EXERCISE BRIEF - Check each line of the listing below for the string "this", and copy the ones that have it.

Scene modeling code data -
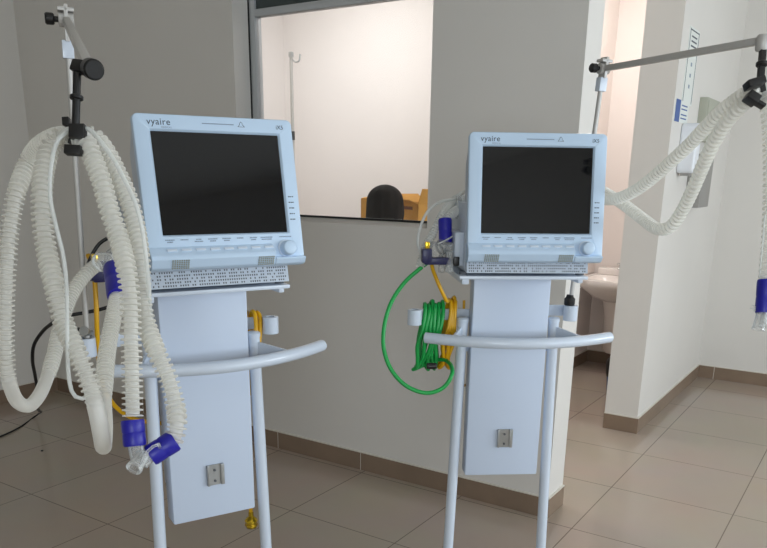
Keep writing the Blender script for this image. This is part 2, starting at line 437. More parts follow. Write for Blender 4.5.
    loops = [[(x, .024, z) for x, z in O(.006)], [(x, .0, z) for x, z in O(0)], [(x, -.010, z) for x, z in O(0)], [(x, -.0135, z) for x, z in O(.0015)], [(x, -.015, z) for x, z in O(.005)],
             [(x, -.015, z) for x, z in I(.0045)], [(x, -.0135, z) for x, z in I(.003)], [(x, -.008, z) for x, z in I(0)]]
    L = [[bm.verts.new(p) for p in lp] for lp in loops]
    for a, b in zip(L, L[1:]):
        n = len(a)
        for k in range(n): bm.faces.new((a[k], a[(k+1) % n], b[(k+1) % n], b[k]))
    bm.transform(MT); bz = link('bezel', bm, 'case', t)
    bm = NB(); box(bm, -.1525, .1525, -.0095, -.006, -.1145, .1145, mtx=MT); link('screen', bm, 'screen', t, smooth=False)
    # console lip, cut back at the right for the knob
    bm = NB(); ext(bm, [(-.0145, -.141), (-.020, -.146), (-.033, -.163), (-.034, -.172), (-.022, -.190), (-.012, -.194), (.01, -.194), (.01, -.141)], 'x', -.191, .108, MT)
    ext(bm, [(-.0145, -.174), (-.030, -.176), (-.031, -.180), (-.022, -.191), (-.012, -.194), (.01, -.194), (.01, -.174)], 'x', .108, .187, MT)
    cn = link('console', bm, 'case', t, smooth=False)
    md = cn.modifiers.new('Bevel', 'BEVEL'); md.width = .002; md.segments = 2
    # knob
    bm = NB(); kc = MT @ Vector((.143, -.014, -.155)); kn = MT.to_3x3() @ Vector((0, -1, 0))
    lathe(bm, [(0, .0215), (.004, .0215), (.0055, .020)], kc, kn, 32); kb = link('knob_ring', bm, 'button', t)
    bm = NB(); lathe(bm, [(.005, .0185), (.024, .0175), (.028, .0155), (.030, .011), (.0305, .002)], kc, kn, 32)
    for v in list(bm.verts):
        pass
    link('knob', bm, 'case', t)
    # buttons with captions
    cap = [(2, .021, .013), (1, .018, 0), (2, .012, .02), (2, .022, .014), (2, .021, .014), (1, .016, 0), (2, .018, .012), (2, .030, .026)]
    for k in range(8):
        x = -.140+k*.0335; zc = -.1515; yb = -.0268
        bm = NB(); box(bm, x-.0115, x+.0115, -.003, 0, -.0035, .0035, .0014, mtx=MT @ Matrix.Translation((0, -.0235, zc)) @ Matrix.Rotation(R(-38), 4, 'X'))
        link('button', bm, 'button', t)
        bm = NB(); n, w1, w2 = cap[k]
        def dashes(z, wd):
            a = x-wd/2
            while a < x+wd/2:
                q = .0014+random.random()*.0016; box(bm, a, min(a+q, x+wd/2), -.0158, -.0148, z-.0012, z+.0012); a += q+.0009
        dashes(-.1265, w1)
        if n == 2: dashes(-.1312, w2)
        bm.transform(MT); link('button_caption', bm, 'ink_light', t, smooth=False)
    # lamps on the right edge with captions
    for k in range(5):
        z = -.031-k*.0135; bm = NB()
        box(bm, .162, .166, -.0157, -.0148, z-.0012, z+.0012); box(bm, .1675, .170+.001*(k % 3), -.0157, -.0148, z-.0012, z+.0012); box(bm, .172, .175, -.0157, -.0148, z-.0012, z+.0012)
        bm.transform(MT); link('status_mark', bm, 'ink', t, smooth=False)
    # caption over the knob
    bm = NB(); a = .128
    while a < .158: q = .0014+random.random()*.0014; box(bm, a, a+q, -.0158, -.0148, -.1275, -.1253); a += q+.0009
    bm.transform(MT); link('knob_caption', bm, 'ink_light', t, smooth=False)
    # loudspeaker grilles
    for x0 in (-.145, .063):
        bm = NB()
        for i in range(8):
            for j in range(5):
                box(bm, x0+i*.0052, x0+i*.0052+.0034, -.0012, .002, -.0125+j*.0048, -.0125+j*.0048+.0030)
        bm.transform(MT @ Matrix.Translation((0, -.0283, -.1815)) @ Matrix.Rotation(R(33.7), 4, 'X'))
        link('speaker_grille', bm, 'grille', t, smooth=False)
    # printing on the bezel
    FM = MT @ Matrix.Translation((0, -.0151, 0)) @ Matrix.Rotation(R(90), 4, 'X')
    text('vyaire', .0205, 'brand_lettering', 'ink', t, FM @ Matrix.Translation((-.160, .1275, 0)), space=1.08)
    text('MEDICAL', .0052, 'brand_subline', 'ink_light', t, FM @ Matrix.Translation((-.129, .1205, 0)), space=1.2)
    text('iX5', .0135, 'model_lettering', 'ink', t, FM @ Matrix.Translation((.148, .128, 0)))
    bm = NB(); box(bm, -.034, .042, -.0157, -.0148, .1332, .1352); bm.transform(MT); link('alarm_strip', bm, 'ink_light', t, smooth=False)
    bm = NB()
    bell = [(.052, .130), (.0685, .130), (.064, .1345), (.063, .139), (.0602, .1415), (.0575, .139), (.0565, .1345)]
    for (a, b), (c_, d) in zip(bell, bell[1:]+bell[:1]):
        rod(bm, (a, -.0152, b), (c_, -.0152, d), .0005, 6)
    bm.transform(MT); link('bell_symbol', bm, 'ink', t)
    # --- gas and flow block on the left flank of the unit
    bm = NB(); box(bm, -.215, -.186, .03, .15, 1.325, 1.42, .006); vb = link('valve_block', bm, 'case2', t)
    bm = NB(); box(bm, -.2165, -.200, .024, .034, 1.326, 1.352, .003); link('port_plate', bm, 'black', vb)
    bm = NB()
    rod(bm, (-.214, .06, 1.375), (-.245, .06, 1.375), .014, 20, bev=.002); rod(bm, (-.214, .115, 1.375), (-.242, .115, 1.375), .014, 20, bev=.002)
    lathe(bm, [(0, .021), (.006, .024), (.02, .024), (.028, .018), (.033, .012), (.036, .002)], (-.228, .075, 1.375), (-1, 0, .15), 24)
    link('port_dome', bm, 'clear', vb)
    bm = NB(); rod(bm, (-.24, .09, 1.35), (-.24, .09, 1.30), .011, 20, bev=.002); rod(bm, (-.24, .09, 1.335), (-.24, .09, 1.325), .016, 20, bev=.002)
    link('water_trap', bm, 'clear', vb)
    bm = NB(); box(bm, -.300, -.222, .03, .06, 1.328, 1.348, .004); box(bm, -.307, -.278, .028, .062, 1.332, 1.374, .006)
    link('gas_inlet', bm, 'navy', vb)
    bm = NB(); box(bm, -.298, -.285, .035, .055, 1.372, 1.392, .003); link('gas_tag', bm, 'brass', vb)
    return t
POS = [((-1.348, 1.350), R(64.1)), ((-.849, 2.053), R(37.6))]
V0 = make_ventilator(1.545, 11.5, .60); V1 = make_ventilator(1.534, 8, .57)
for v, (p, a) in zip((V0, V1), POS): v.location = (p[0], p[1], 0); v.rotation_euler = (0, 0, a)
V0['label'] = 'left ventilator on a white trolley, light blue monitor, thick hoses hanging before its left side'
V1['label'] = 'right ventilator on a white trolley, light blue monitor, green hose coil beside its panel'
for v in (V0, V1): v['group'] = 'ventilators on white trolleys'
def W(k, x, y, z):
    (px, py), a = POS[k]; return Vector((px+x*math.cos(a)-y*math.sin(a), py+x*math.sin(a)+y*math.cos(a), z))
def dist(P): return (Vector(P)-CAMP).dot(FW)

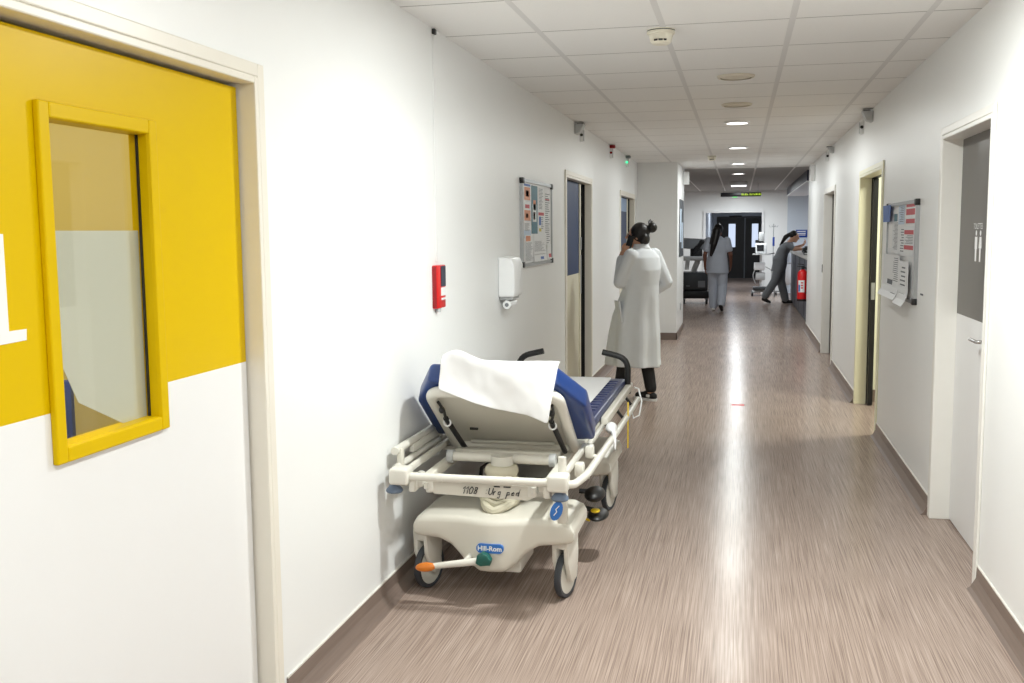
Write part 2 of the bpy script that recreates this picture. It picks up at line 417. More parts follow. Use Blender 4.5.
def door_frame(name, side, y0, y1, z, m, lip=.012, w=.05, depth=.14, label=None, inner=None):
    x = XL if side == 'l' else XR; s = 1 if side == 'l' else -1
    a, b = x+s*lip, x-s*depth
    mb = MB()
    mb.box((a, y0-.04, 0), (x, y0, z+.04)); mb.box((a, y1, 0), (x, y1+.04, z+.04)); mb.box((a, y0, z), (x, y1, z+.04))
    mb.box((a, y0, 0), (b, y0+.022, z)); mb.box((a, y1-.022, 0), (b, y1, z)); mb.box((a, y0+.022, z-.022), (b, y1-.022, z))
    o = struct(mb.build(name, m, smooth=False, bevel=.004), label)
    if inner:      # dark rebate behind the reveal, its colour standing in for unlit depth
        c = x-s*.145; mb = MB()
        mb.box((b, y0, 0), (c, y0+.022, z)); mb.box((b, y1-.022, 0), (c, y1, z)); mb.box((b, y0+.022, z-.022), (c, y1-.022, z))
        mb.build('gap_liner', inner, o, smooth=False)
    return o

# --- yellow and white door on the left (nearest)
d = door_frame('door_1', 'l', D0[0], D0[1], D0[2], M['frame'], depth=.14, label='near left door, yellow above and white below with a glazed panel')
LX = -1.50
e = MB()      # stop bead behind the leaf edge
e.box((LX-.055, D0[1]-.045, 0), (LX-.09, D0[1]-.022, D0[2]-.022)); e.box((LX-.055, D0[0]+.022, D0[2]-.05), (LX-.09, D0[1]-.022, D0[2]-.022))
e.build('door_stop', M['black'], d, smooth=False)
y0, y1, ztop, zs = D0[0]+.03, 2.862, D0[2]-.034, 1.178
WY0, WY1, WZ0, WZ1 = 1.975, 2.36, 1.095, 1.832
# leaf body with a window hole
leaf = MB()
for (a, b, zz0, zz1) in ((y0, WY0, 1.178, ztop), (WY1, y1, 1.178, ztop), (WY0, WY1, WZ1, ztop)): leaf.box((LX-.045, a, zz0), (LX, b, zz1))
lf = leaf.build('door_leaf', M['yellow'], d, smooth=False, label='yellow upper part of the door leaf')
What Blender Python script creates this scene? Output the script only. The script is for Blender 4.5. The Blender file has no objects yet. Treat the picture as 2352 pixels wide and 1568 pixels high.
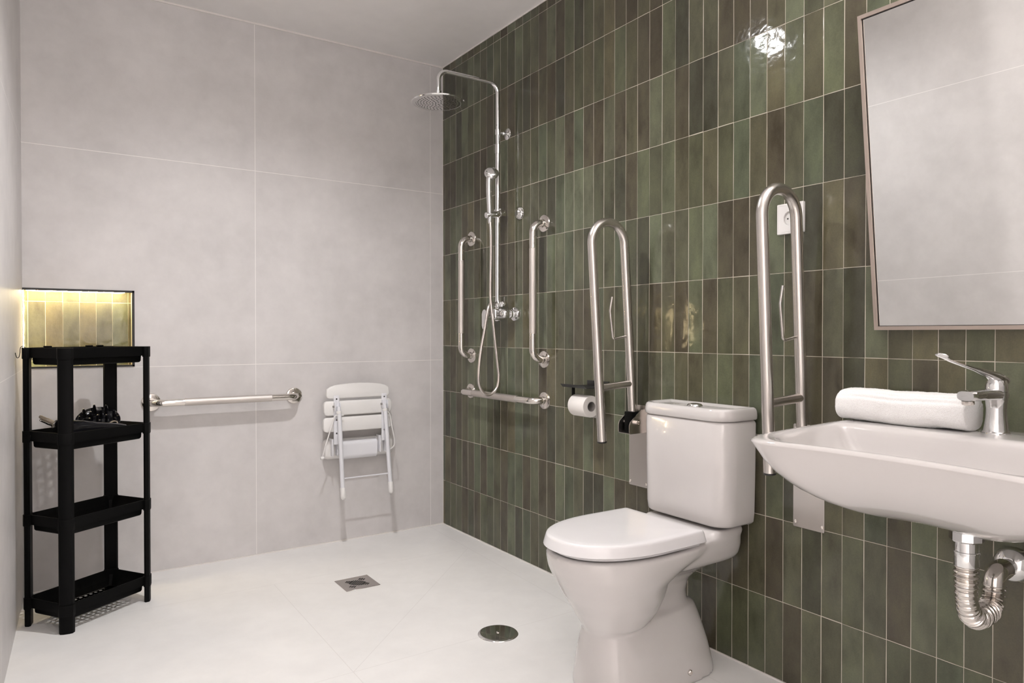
import bpy, bmesh, math, random
from mathutils import Vector, Matrix, Euler
random.seed(7)
V = Vector
PI = math.pi
S = bpy.context.scene
COL = S.collection
FZ = 0.025          # finished floor height

# ------------------------------------------------------------------ materials
def srgb(r, g, b, k=1.0):
    def f(c):
        c /= 255.0
        return (c/12.92 if c <= .04045 else ((c+.055)/1.055)**2.4)*k
    return (f(r), f(g), f(b), 1.0)

def new_mat(name):
    m = bpy.data.materials.new(name); m.use_nodes = True
    nt = m.node_tree
    return m, nt, nt.nodes['Principled BSDF']

def node(nt, typ, **kw):
    n = nt.nodes.new(typ)
    for k, v in kw.items(): setattr(n, k, v)
    return n

def setin(nt, n, i, v):
    if isinstance(v, bpy.types.NodeSocket): nt.links.new(v, n.inputs[i])
    else: n.inputs[i].default_value = v

def mth(nt, op, a, b=None, c=None, clamp=False):
    n = node(nt, 'ShaderNodeMath', operation=op); n.use_clamp = clamp
    setin(nt, n, 0, a)
    if b is not None: setin(nt, n, 1, b)
    if c is not None: setin(nt, n, 2, c)
    return n.outputs[0]

def objco(nt):
    return node(nt, 'ShaderNodeTexCoord').outputs['Object']

def noise(nt, vec, scale, detail=4, rough=.55, mapping=None):
    if mapping:
        mp = node(nt, 'ShaderNodeMapping'); mp.inputs['Scale'].default_value = mapping
        nt.links.new(vec, mp.inputs['Vector']); vec = mp.outputs[0]
    n = node(nt, 'ShaderNodeTexNoise')
    n.inputs['Scale'].default_value = scale; n.inputs['Detail'].default_value = detail
    n.inputs['Roughness'].default_value = rough
    nt.links.new(vec, n.inputs['Vector'])
    return n.outputs['Fac']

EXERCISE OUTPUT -
Keep writing the Blender script for this image. This is part 2, starting at line 437. More parts follow. Write for Blender 4.5.
Write part 2 of the bpy script that recreates this picture. It picks up at line 417. More parts follow. Use Blender 4.5.
What Blender Python script creates this scene? Output the script only. The script is for Blender 4.5. The Blender file has no objects yet. Treat the picture as 2352 pixels wide and 1568 pixels high.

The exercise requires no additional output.